'''
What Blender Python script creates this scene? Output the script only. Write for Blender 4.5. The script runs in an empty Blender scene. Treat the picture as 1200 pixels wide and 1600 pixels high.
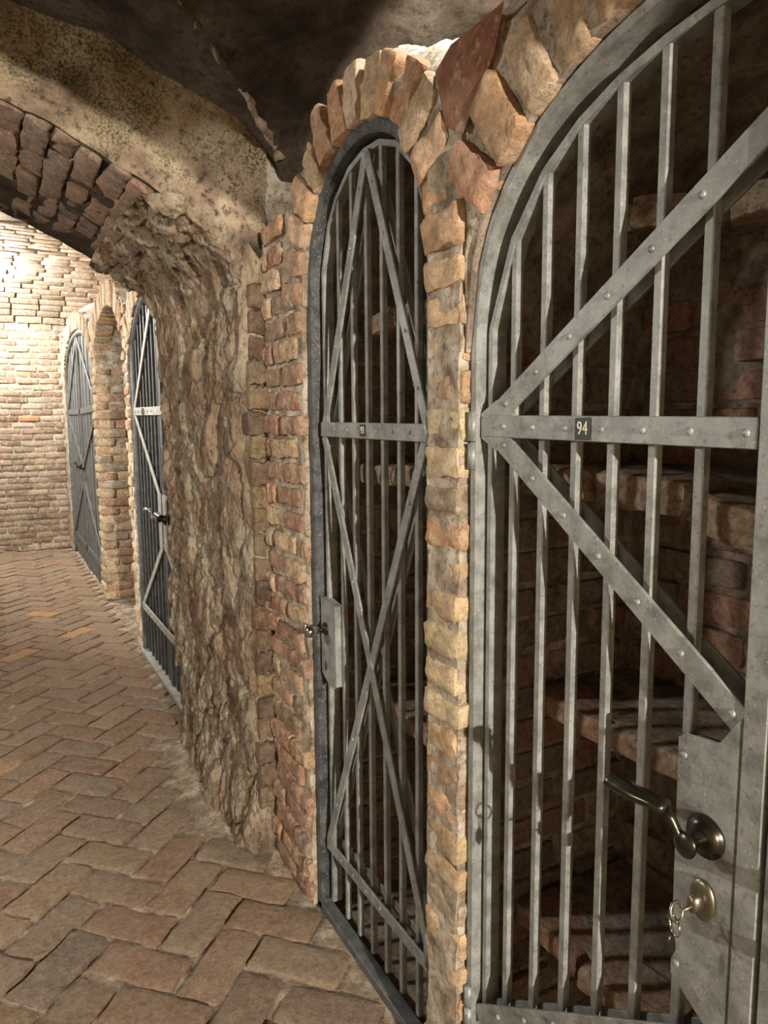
import bpy, math, random
import numpy as np
from mathutils import Matrix, Vector

# World frame: X = into the right-hand gate wall, Y = along the corridor, Z = up. Camera stands at X=0, Y=0.
random.seed(7)
SC = bpy.context.scene
COL = SC.collection
R = math.radians

# ------------------------------------------------------------------ camera, world, lights, exposure
cam_d = bpy.data.cameras.new('camera')
cam_d.sensor_fit = 'VERTICAL'; cam_d.sensor_height = 24.0
cam_d.lens = 24.0 * 1150.0 / 1600.0
cam_d.clip_start = 0.02
cam = bpy.data.objects.new('camera', cam_d); COL.objects.link(cam)
H = 1.35; PITCH = R(7.0); ROLL = R(0.4); HEAD = R(28.0)
fw = Vector((math.sin(HEAD) * math.cos(PITCH), math.cos(HEAD) * math.cos(PITCH), -math.sin(PITCH)))
r0 = Vector((math.cos(HEAD), -math.sin(HEAD), 0))
dn = fw.cross(r0)
right = r0 * math.cos(ROLL) + dn * math.sin(ROLL)
up = -(dn * math.cos(ROLL) - r0 * math.sin(ROLL))
m = Matrix((right, up, -fw)).transposed().to_4x4(); m.translation = (0, 0, H)
cam.matrix_world = m
SC.camera = cam

w = bpy.data.worlds.new('world'); SC.world = w; w.use_nodes = True
w.node_tree.nodes['Background'].inputs['Color'].default_value = (0.8, 0.72, 0.6, 1)
w.node_tree.nodes['Background'].inputs['Strength'].default_value = 0.0

def aim(o, tgt):
    o.rotation_euler = (Vector(tgt) - o.location).to_track_quat('-Z', 'Y').to_euler()
def spot(name, loc, tgt, power, cone, blend, radius, color):
    l = bpy.data.lights.new(name, 'SPOT'); l.energy = power; l.spot_size = R(cone); l.spot_blend = blend
    l.shadow_soft_size = radius; l.color = color
    o = bpy.data.objects.new(name, l); COL.objects.link(o); o.location = loc; aim(o, tgt); return o
def point(name, loc, power, radius, color):
    l = bpy.data.lights.new(name, 'POINT'); l.energy = power; l.shadow_soft_size = radius; l.color = color
    o = bpy.data.objects.new(name, l); COL.objects.link(o); o.location = loc; return o
WARM = (1.0, 0.91, 0.80)
NEUT = (1.0, 0.95, 0.89)
COOL = (1.0, 0.97, 0.94)
# lamp hung low in the bay behind the camera; it reaches this bay only under the transverse arch there
point('lamp_rear_bay', (0.12, -4.0, 1.92), 2300, 0.025, WARM)
# shaded lamp on the corridor's left wall, thrown down across the gates
spot('lamp_left_wall', (-1.5, 2.02, 1.80), (0.72, 2.15, 0.70), 150, 104, 0.6, 0.10, NEUT)
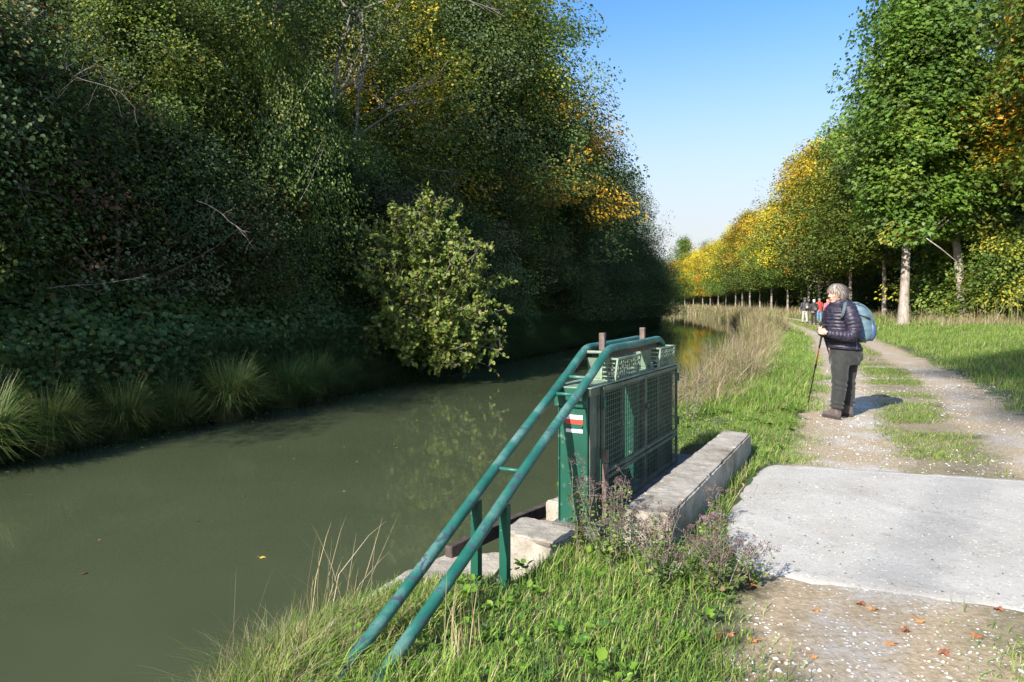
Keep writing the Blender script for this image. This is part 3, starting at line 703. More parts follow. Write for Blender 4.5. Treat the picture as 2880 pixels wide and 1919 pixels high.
proto('w4', 'bark_d', seed=34, H=12, base=1.0, R=3.6, n_cl=520, per=85, leaf=.14, pals=[(3, ORG), (2, DKG), (1.2, MIDG)], trunk_r=.16, clr=.66, droop=.8, lobes=.5,
      zones=lambda c, t, az, pi, r: np.where((vnoise(c[:, 0]*.6+c[:, 2], c[:, 1]+c[:, 2]*.7, .35, 9) > .0) & (t > .3), 0, np.where(pi == 0, 1, pi)))
proto('w5', 'bark_d', seed=35, H=13, base=1.5, R=3.4, n_cl=260, per=52, leaf=.13, pals=[(3, GREY), (1, MIDG)], trunk_r=.12, clr=.66, droop=.3, lobes=.55, limbs=30)
proto('s1', 'bark_d', seed=41, H=4.4, base=.1, R=2.3, n_cl=230, per=150, leaf=.068, pals=[(4, DKG), (1, MIDG)], trunk_r=.05, clr=.48, shape='dome', droop=.6, limbs=10, lobes=.4)
proto('s2', 'twig', seed=42, H=4.6, base=.1, R=2.2, n_cl=220, per=140, leaf=.070, pals=[(3, HAZ), (2, DKG)], trunk_r=.05, clr=.44, shape='dome', droop=.5, limbs=16, lobes=.4)
proto('s3', 'bark_d', seed=43, H=3.6, base=.1, R=2.2, n_cl=200, per=140, leaf=.065, pals=[(3, DKG), (2, GREY), (.6, BRN)], trunk_r=.04, clr=.46, shape='dome', droop=.6, limbs=10, lobes=.4)
proto('s4', 'twig', seed=44, H=5.2, base=.2, R=2.0, n_cl=170, per=130, leaf=.068, pals=[(3, HAZ), (2, MIDG)], trunk_r=.05, clr=.44, shape='oval', droop=.7, limbs=30, lobes=.6)
proto('s5', 'twig', seed=45, H=3.8, base=.1, R=2.0, n_cl=130, per=110, leaf=.065, pals=[(3, BRN), (2, GREY), (1, DKG)], trunk_r=.05, clr=.42, shape='dome', droop=.6, limbs=40, lobes=.6)
proto('u1', 'bark_d', seed=51, H=5.5, base=.1, R=3.2, n_cl=200, per=60, leaf=.17, pals=[(4, DKG), (1.2, MIDG)], trunk_r=.07, clr=.7, shape='dome', droop=.5, limbs=12)
proto('u2', 'bark_d', seed=52, H=4.6, base=.1, R=2.6, n_cl=190, per=60, leaf=.15, pals=[(2, MIDG), (2, YG), (1, BRG)], trunk_r=.06, clr=.55, shape='dome', droop=.5, limbs=12)

# ---------------- avenue on the right: near end to far bend
AV = [(19.0, 34.0, 'avn', 1.14), (23.4, 44.0, 'av_g', 1.0), (24.9, 51.5, 'av_g', .98), (26.8, 59, 'av_y', 1.0), (29.2, 66.5, 'av_yg', 1.12), (31.8, 75, 'av_y', 1.12), (32.3, 82, 'av_y', .96), (33, 89, 'av_yg', 1.0),
      (34, 96, 'av_yg', .90), (35, 103, 'av_y', 1.05), (36.2, 110, 'av_g', .98), (37.4, 117, 'av_yg', 1.04), (37.9, 124, 'av_y', .90), (38.6, 131, 'av_yg', .95), (39.1, 138, 'av_o', .95),
      (39.5, 145, 'av_yg', .93), (39.4, 152, 'av_y', .9), (39.5, 160, 'av_g', .87), (38.6, 167, 'av_yg', .84), (37.6, 174, 'av_y', .80), (35.4, 182, 'av_o', .8), (33, 190, 'av_y', .8)]
colour = {'avn': 'broad green', 'av_g': 'green', 'av_yg': 'yellow green', 'av_y': 'golden yellow', 'av_o': 'orange yellow'}
place = ['nearest of the avenue, with a thick pale trunk on the grass verge', 'next behind the thick pale trunk of the avenue', 'its trunk close beside the woman with the blue backpack', 'behind the shoulder of the woman with the blue backpack',
         'just behind the walkers on the path', 'its pale forked trunk rising above the red jacket', 'first pale trunk to the canal side of the walkers', 'second pale trunk to the canal side of the walkers',
         'third pale trunk from the walkers towards the bend', 'fourth pale trunk from the walkers towards the bend', 'fifth pale trunk from the walkers towards the bend', 'sixth pale trunk from the walkers towards the bend',
         'seventh pale trunk from the walkers towards the bend', 'eighth pale trunk from the walkers towards the bend', 'eighth from the far end of the avenue', 'seventh from the far end of the avenue', 'sixth from the far end of the avenue', 'fifth from the far end of the avenue', 'fourth from the far end of the avenue',
         'third from the far end of the avenue', 'second from the far end of the avenue', 'last of the avenue at the far bend of the canal']
for i, (x, y, k, s) in enumerate(AV):
    plant(k, 'avenue_tree', colour[k]+' tree, '+place[i], 'tree', x, y, s*(.94 if y > 80 else 1), i*2.4+.7, 'trees of the avenue beside the path', dz=0 if i else -.0)
# second line and bigger trees near the verge
plant('avn', 'verge_tree', 'tall broadleaf tree with a dark shaded trunk beside the nearest avenue tree', 'tree', 22.3, 34.5, 1.15, 2.0, sz=1.05)
plant('avn', 'verge_tree', 'tree at the picture edge whose reddening leafy boughs hang high over the verge', 'tree', 23.5, 28.0, 1.2, 4.1, sz=1.05)
plant('avn', 'verge_tree', 'tree filling the gap behind the shaded trunk at the picture edge', 'tree', 28.5, 38.0, 1.2, 1.0, sz=1.05)
plant('av_o', 'verge_tree', 'tree with brownish orange boughs high at the picture edge', 'tree', 24.9, 30.0, .95, .6, dz=2.5)
# wood behind the avenue
r_ = np.random.default_rng(5)
lab_wood = 'dark wood tree standing back behind the avenue'
k_ = 0
for y in np.arange(38, 190, 9.0):
    for row in (0, 1):
        j = r_.uniform(-2, 2, 2); x = float(np.interp(y, [a[1] for a in AV], [a[0] for a in AV]))+7.5+row*8+j[0]+(3 if y < 55 else 0)
        plant(['w1', 'w2', 'w1'][k_ % 3], 'wood_tree', lab_wood, 'tree', x, y+j[1]+row*4, r_.uniform(.8, .98)*(1.0 if y < 100 else .8), r_.uniform(0, 6.28), 'wood behind the avenue'); k_ += 1
for y in np.concatenate([np.arange(30, 80, 4.2), np.arange(80, 180, 8.)]):
    x = float(np.interp(y, [a[1] for a in AV], [a[0] for a in AV]))+(6.2 if y > 36 else 9)+r_.uniform(-1, 1.2)
    plant('u1', 'undergrowth_bush', 'dark bush in the undergrowth between the avenue and the wood', 'bush', x, y, r_.uniform(.75, 1.15), r_.uniform(0, 6.28), 'undergrowth bushes behind the avenue')
for i, (x, y, s, k, lb) in enumerate([(24.2, 36.5, 1.15, 'u2', 'bright yellow-green bush beyond the dark shaded trunk'), (22.6, 31.5, .9, 'u2', 'low yellow-green bush at the edge of the verge near the dry bramble stems'), (27, 38, 1.3, 'u2', 'tall light green bush deep in the wood past the shaded trunk')]):
    plant(k, 'sunlit_bush', lb, 'bush', x, y, s, i*1.3)
# trees closing the view at the bend
for i, (u, y, s, k, lb) in enumerate([(684, 225, 1.45, 'av_g', 'tall green tree behind the far end of the avenue'), (706, 215, 1.5, 'w5', 'thin grey-green tree rising above the far avenue'), (663, 235, 1.1, 'w5', 'sparse pale tree at the bend beside the dark wood'), (650, 205, .8, 'av_o', 'low orange tree at the bend of the canal'),
                                      (640, 222, 1.0, 'av_g', 'green tree behind the low orange tree at the bend')]):
    plant(k, 'distant_tree', lb, 'tree', at(u, y), y, s, i*1.9)
for i, (u, y, s) in enumerate([(815, 88, 1.42), (843, 60, 1.22), (770, 120, 1.4)]):
    plant('w5', 'airy_tree', ['thin blue-grey tree top showing above the golden avenue', 'half bare tree top between the golden avenue and the tall green tree', 'thin tree top just above the yellow avenue crowns'][i], 'tree', at(u, y), y, s, i*2.2)
for i in range(9):
    y = 205+i*3; plant('u1', 'undergrowth_bush', 'dark bush in the undergrowth between the avenue and the wood', 'bush', 12+i*5.5, y+8, 1.2, i, 'undergrowth bushes behind the avenue')

# ---------------- far bank wood on the left
WB = 'wood on the steep far bank'
def lw(k, d, y, s, name='bank_tree', label='tree in the dark wood on the steep far bank', cat='tree', g=WB, rz=None, sz=None, dz=0):
    x = float(Lx(y))-d*.9; rz = r_.uniform(0, 6.28) if rz is None else rz
    return plant(k, name, label, cat, x, y, s, rz, g, dz, sz)
# trees with something of their own
lw('w4', 3.0, 35.5, .98, label='tree with cascading orange and gold leaves on the far bank', g=None, rz=1.0)
lw('w3', 6.5, 33, 1.05, label='yellow-green tree high on the bank above the dark shrubs', g=None, rz=2.0)
lw('w3', 6.0, 26, .85, label='lemon-leaved tree between the bare grey stems and the orange tree', g=None, rz=.4)
lw('w2', 6.2, 40, 1.25, label='tallest lime tree, its crown leaning out against the blue sky', g=None, rz=3.0)
lw('w2', 4.0, 50, .88, label='tree with green-gold twigs at the sky edge behind the orange tree', g=None, rz=5.0)
lw('w1', 3.2, 60, .80, label='dark tree at the end of the bank wood, boughs hanging against pale sky', g=None, rz=1.0)
lw('w5', 1.6, 72, .74, label='airy blue-green tree, farthest of the bank wood', g=None, rz=1.5)
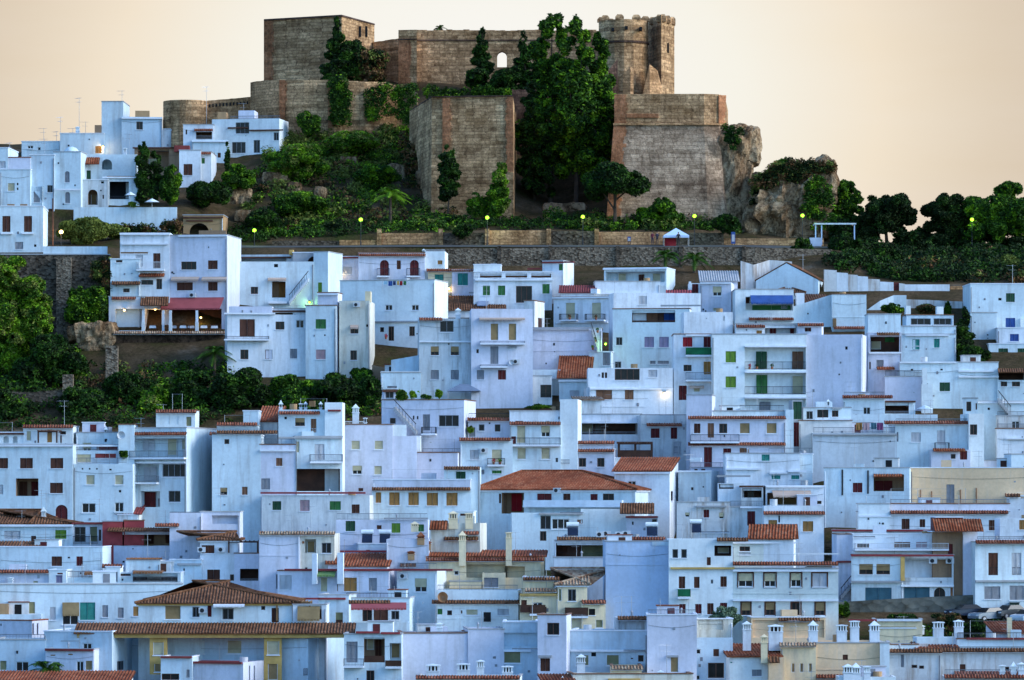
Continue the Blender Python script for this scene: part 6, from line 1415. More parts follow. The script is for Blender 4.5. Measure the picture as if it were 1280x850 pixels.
# ---------------------------------------------------------------- VEGETATION
ALT = {'leafd': ('leafk', 'leafd', 'leafm'), 'leafm': ('leafd', 'leafm', 'leafb'), 'leafb': ('leafm', 'leafb', 'leafy'), 'leafk': ('leafk', 'leafk', 'leafd'), 'leafr': ('leafk', 'leafr', 'leafy')}
def leaf_mesh(name, pts, size, mat, up=0.25, parent=None):
    """one mesh of many small leaf-spray quads at pts (N,3)"""
    n = len(pts); d = rng.normal(size=(n, 3)); d[:, 2] *= (1-up); d /= np.linalg.norm(d, axis=1, keepdims=True)+1e-9
    e = rng.normal(size=(n, 3)); e -= d*np.sum(e*d, axis=1, keepdims=True); e /= np.linalg.norm(e, axis=1, keepdims=True)+1e-9
    s = size*rng.uniform(.6, 1.4, (n, 1)); w = .45*s
    v = np.empty((n, 4, 3), np.float32)
    v[:, 0] = pts - d*s; v[:, 1] = pts + e*w + d*s*.1; v[:, 2] = pts + d*s; v[:, 3] = pts - e*w + d*s*.1
    base = np.array(parent['_w'] if parent is not None else (0, 0, 0), np.float64)
    v = (v.reshape(-1, 3) - base).astype(np.float32)
    me = bpy.data.meshes.new(name); me.vertices.add(4*n); me.vertices.foreach_set('co', v.ravel())
    me.loops.add(4*n); me.loops.foreach_set('vertex_index', np.arange(4*n, dtype=np.int32))
    me.polygons.add(n); me.polygons.foreach_set('loop_start', np.arange(0, 4*n, 4, dtype=np.int32))
    me.polygons.foreach_set('loop_total', np.full(n, 4, np.int32)); me.update(calc_edges=True); me.validate()
    if mat in ALT and n > 200:                             # darker and lighter clumps
        for q in ALT[mat]: me.materials.append(M[q])
        cl = np.floor(pts/1.1).astype(np.int64); hsh = ((cl[:, 0]*73856093) ^ (cl[:, 1]*19349663) ^ (cl[:, 2]*83492791)) % 10
        ix = np.where(hsh < 4, 0, np.where(hsh < 8, 1, 2)); fl = rng.random(n) < .25; ix = np.where(fl, rng.integers(0, 3, n), ix)
        me.polygons.foreach_set('material_index', ix.astype(np.int32))
    else: me.materials.append(M[mat])
    o = bpy.data.objects.new(name, me); COL.objects.link(o)
    if parent is not None: o.parent = parent; o['_w'] = list(base)
    return o
def ball_pts(n, shell=.55):
    d = rng.normal(size=(n, 3)); d /= np.linalg.norm(d, axis=1, keepdims=True)
    return d*(shell+(1-shell)*rng.random((n, 1))**.7)
def lobes_cloud(lobes, dens, shell=.5):
    """lobes (x,y,z,rx,ry,rz) -> points, denser where lobes are larger"""
    out = []
    for (x, y, z, a, b_, c) in lobes:
        n = int(dens*(a*b_+b_*c+a*c)/3)
        p = ball_pts(max(20, n), shell)*np.array([a, b_, c]) + np.array([x, y, z])
        keep = np.array([noise.noise((q[0]*.9, q[1]*.9, q[2]*.9)) > -.28 for q in p]); out.append(p[keep])
    return np.concatenate(out)
def limbs(root, base, top, r, lobes, n=6, mat='bark'):
    mb = MB(); base = Vector(base); top = Vector(top)
    a = base; k = 5; pts = [base]
    for i in range(1, k+1):
        q = base.lerp(top, i/k) + Vector((random.uniform(-.12, .12), random.uniform(-.12, .12), 0))*(top-base).length*.12; pts.append(q)
    for i in range(k): mb.tube(pts[i], pts[i+1], r*(1-.13*i), r*(1-.13*(i+1)), 7)
    for (x, y, z, *_) in random.sample(list(lobes), min(n, len(lobes))):
        s = pts[random.choice((2, 3, 4))]; e = Vector((x, y, z)); mid = s.lerp(e, .5)+Vector((0, 0, .25))
        mb.tube(s, mid, r*.45, r*.3, 5); mb.tube(mid, e, r*.3, r*.1, 5)
    return mb.build('trunk', mat, root)
def tree(label, cx, y0, y1, wpx, Y=None, ybase=None, mat='leafd', kind='round', leaf=.26, dens=230, name='tree', cat='tree', group=None, gap=0.0, depth=None, trunk=True, base=None):
    """crown between photo rows y0 (top) and y1, wpx wide, foot on the ground"""
    if Y is None: Y = ground(cx, ybase or y1).y
    k = Y/F; g = Vector(base) if base is not None else ground_at(cx, Y)
    c = P(cx, (y0+y1)/2, Y); W = wpx*k/2; Hh = (y1-y0)*k/2; D = depth or W
    root = empty(name, g, label, cat, group); lobes = []
    if kind == 'round':
        nl = 15
        for i in range(nl):
            d = Vector(rng.normal(size=3)); d.normalize(); rr = rng.uniform(.26, .46); off = 1-rr*.95
            lobes.append((c.x+d.x*W*off, c.y+d.y*D*off, c.z+d.z*Hh*off, W*rr, D*rr, Hh*rr))
        lobes.append((c.x, c.y, c.z, W*.6, D*.6, Hh*.6))
    elif kind == 'column':
        nl = 13
        for i in range(nl):
            t = (i+.3)/nl; wd = (math.sin(math.pi*min(1, .16+t*.84)))**.7*.78+.1
            lobes.append((c.x+random.uniform(-.25, .25)*W, c.y+random.uniform(-.25, .25)*D, c.z-Hh+2*Hh*t, W*wd*random.uniform(.65, 1), D*wd*.85, Hh*.16))
        lobes.append((c.x+random.uniform(-.1,.1)*W, c.y, c.z+Hh*.97, W*.16, D*.16, Hh*.09))
    elif kind == 'cone':
        nl = 16
        for i in range(nl):
            t = i/nl; wd = min(.95, (1-t)*1.2+.1); a = random.uniform(0, 6.28)
            lobes.append((c.x+math.cos(a)*W*wd*.4, c.y+math.sin(a)*D*wd*.4, c.z-Hh+2*Hh*t*.97, W*wd*.72, D*wd*.72, Hh*.13))
    elif kind == 'pine':                                  # tall ragged crown of many separate tufts
        nl = int(26*max(1, min(2.2, Hh/W)))
        for i in range(nl):
            t = (i+random.random())/nl; a = random.uniform(0, 6.28); wd = (1-.72*t**1.5)*random.uniform(.3, .92); rr = random.uniform(.15, .27)*(1-.35*t)
            lobes.append((c.x+math.cos(a)*W*wd, c.y+math.sin(a)*D*wd, c.z-Hh+2*Hh*t*.98, W*rr, D*rr, W*rr*random.uniform(.8, 1.3)))
        lobes.append((c.x, c.y, c.z-.25*Hh, W*.55, D*.55, Hh*.72)); lobes.append((c.x, c.y, c.z+.9*Hh, W*.1, D*.1, Hh*.14))
    elif kind == 'dome':                                  # broad crown with a flat bottom and ragged edge
        for i in range(46):
            a = random.uniform(0, 6.28); q = math.sqrt(random.random())*.84; rr = random.uniform(.15, .29); top_ = math.sqrt(max(0, 1-q*q))
            lobes.append((c.x+math.cos(a)*W*q, c.y+math.sin(a)*D*q, c.z-Hh*.75+Hh*1.65*top_*random.random()**.6, W*rr, D*rr, W*rr*.8))
        lobes.append((c.x, c.y, c.z+.05*Hh, W*.62, D*.62, Hh*.62))
    elif kind == 'wide':
        nl = 14
        for i in range(nl):
            a = random.uniform(0, 6.28); q = math.sqrt(random.random())*.8; rr = random.uniform(.24, .4)
            lobes.append((c.x+math.cos(a)*W*q, c.y+math.sin(a)*D*q, c.z+Hh*(.5*(1-q*q)+random.uniform(-.5, .25)), W*rr, D*rr, Hh*rr*1.25))
    pts = lobes_cloud(lobes, dens*(.26/leaf)**2*3.2, .45)
    pts = pts[pts[:, 2] > g.z-.3]
    if gap: pts = pts[np.array([noise.noise((q[0]*.55+cx, q[1]*.55, q[2]*.55)) > gap-.45 for q in pts])]
    leaf_mesh('crown' if trunk else 'foliage', pts, leaf, mat, .25, root)
    if trunk: limbs(root, (g.x, g.y, g.z-.4), (c.x, c.y, c.z+Hh*.25), max(.09, W*.07), lobes)
    return root
def shrub(label, cx, y0, y1, wpx, Y=None, mat='leafm', leaf=.22, name='shrub', group=None, dens=260, base=None, depth=None):
    return tree(label, cx, y0, y1, wpx, Y, None, mat, 'round', leaf, dens, name, 'shrub', group, 0, depth, False, base)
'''
### Written task
Quote, please, every line of the material above from its start through the line that has "SC.camera = cam", reproducing the words exactly and dropping any images.

### Response for this exercise
What Blender Python script creates this scene? Output the script only. Write for Blender 4.5. The script runs in an empty Blender scene. Treat the picture as 1200 pixels wide and 1600 pixels high.
import bpy, math, random
import numpy as np
from mathutils import Matrix, Vector

# World frame: X = into the right-hand gate wall, Y = along the corridor, Z = up. Camera stands at X=0, Y=0.
random.seed(7)
SC = bpy.context.scene
COL = SC.collection
R = math.radians

# ------------------------------------------------------------------ camera, world, lights, exposure
cam_d = bpy.data.cameras.new('camera')
cam_d.sensor_fit = 'VERTICAL'; cam_d.sensor_height = 24.0
cam_d.lens = 24.0 * 1150.0 / 1600.0
cam_d.clip_start = 0.02
cam = bpy.data.objects.new('camera', cam_d); COL.objects.link(cam)
H = 1.35; PITCH = R(7.0); ROLL = R(0.4); HEAD = R(28.0)
fw = Vector((math.sin(HEAD) * math.cos(PITCH), math.cos(HEAD) * math.cos(PITCH), -math.sin(PITCH)))
r0 = Vector((math.cos(HEAD), -math.sin(HEAD), 0))
dn = fw.cross(r0)
right = r0 * math.cos(ROLL) + dn * math.sin(ROLL)
up = -(dn * math.cos(ROLL) - r0 * math.sin(ROLL))
m = Matrix((right, up, -fw)).transposed().to_4x4(); m.translation = (0, 0, H)
cam.matrix_world = m
SC.camera = cam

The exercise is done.